In spite of his reputation for process over action, for assembling committees rather than solving problems, Mayor Tom Potter may have scored a major victory this week: Advocates for Portland's business and homeless communities have worked together to craft a revolutionary set of recommendations that would replace Portland's current, controversial Sit-Lie Ordinance with a more holistic approach to dealing with downtown's homeless population.

"It's taken a lot of work, but we're there," says Mike Kuykendall of the Portland Business Alliance (PBA). "To have universal, 100 percent agreement on this in the committee is really remarkable."

Potter convened the Street Access For Everyone (SAFE) committee in May, to "develop complementary and community- driven strategies to address street disorder and sidewalk nuisance problems such as aggressive panhandling, public disorder, low-level criminal activity, intimidation, and harassment." There are representatives from groups like the PBA, the police, the American Civil Liberties Union, and homeless advocates on the committee.

SAFE is almost done writing a set of recommendations, which will be presented to city council on December 13. As expected, the recommendations include a new Sit-Lie Ordinance, which will give police officers the ability to prevent anyone from sitting or lying on the sidewalk within the bounds of fareless square and the Lloyd District ["Stand Up," News, Oct 19]. Other business areas with high pedestrian traffic, such as SE Hawthorne, will be able to apply for inclusion in the ordinance, and the committee says only specially trained officers will be enforcing the ordinance.

But the recommendations don't stop there: What's unusual and surprising about the committee's recommendations is their emphasis on a well-rounded approach to dealing with Portland's homeless.

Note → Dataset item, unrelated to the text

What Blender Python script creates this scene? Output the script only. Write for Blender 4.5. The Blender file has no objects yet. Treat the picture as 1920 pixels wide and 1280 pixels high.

The committee's three other recommendations include a day-access center catering to the needs of 150 people, possibly at the Portland Rescue Mission on the west end of the Burnside Bridge, with $57,000 of the PBA's money. The committee also recommends more public seating and benches within the bounds of the ordinance, plus implementation of a public restroom plan crafted by Portland State University.

"This is about preserving the energy and dynamic of an area where homeless people already congregate. It's not just about benches, or trying to move people out of an area, but providing further opportunities for them to be present there," says Andrea Meyer of the ACLU, who sat on the SAFE committee. "It would be very upsetting to me if they felt they were no longer welcome."

In other words, the committee is not trying to sweep Portland's streets clean of homeless people—instead, the set of policies will give them better access to the sidewalks, without causing a public nuisance.

The recommendations also call for the establishment of a safe center for day laborers, where they can sign in for work and be picked up for it without risk of harassment by anti-immigration protestors.

The committee even suggested the council "evaluate the feasibility of implementing a sleep pilot project... in coordination with parks bureau and police," to look at opportunities for homeless people to sleep safely and legally in Portland's parks.

While the recommendations may be utopian in their scope, they still have to get through city council in December, and members of the committee will be crossing their fingers for the council to adopt them all.

And in the eyes and words of the committee, it's all or nothing: "We must emphasize that the work-group consensus is founded on all four [recommendations] being implemented with equal priority and urgency," the draft recommendations read. That means in the committee's eyes, there can be no new Sit-Lie Ordinance without a day center, and no day center without benches or restrooms. Now, it's up to Mayor Potter to convince the council to sign off on the entire package.

It could be a tough sell. The last suggestion—to allow sleeping in parks—is unlikely to sit well with Parks Commissioner Dan Saltzman. Parks bureau policy states that "sleeping overnight or camping is simply not an appropriate use of park land." Saltzman refused to comment on the recommendations until they are before council in December.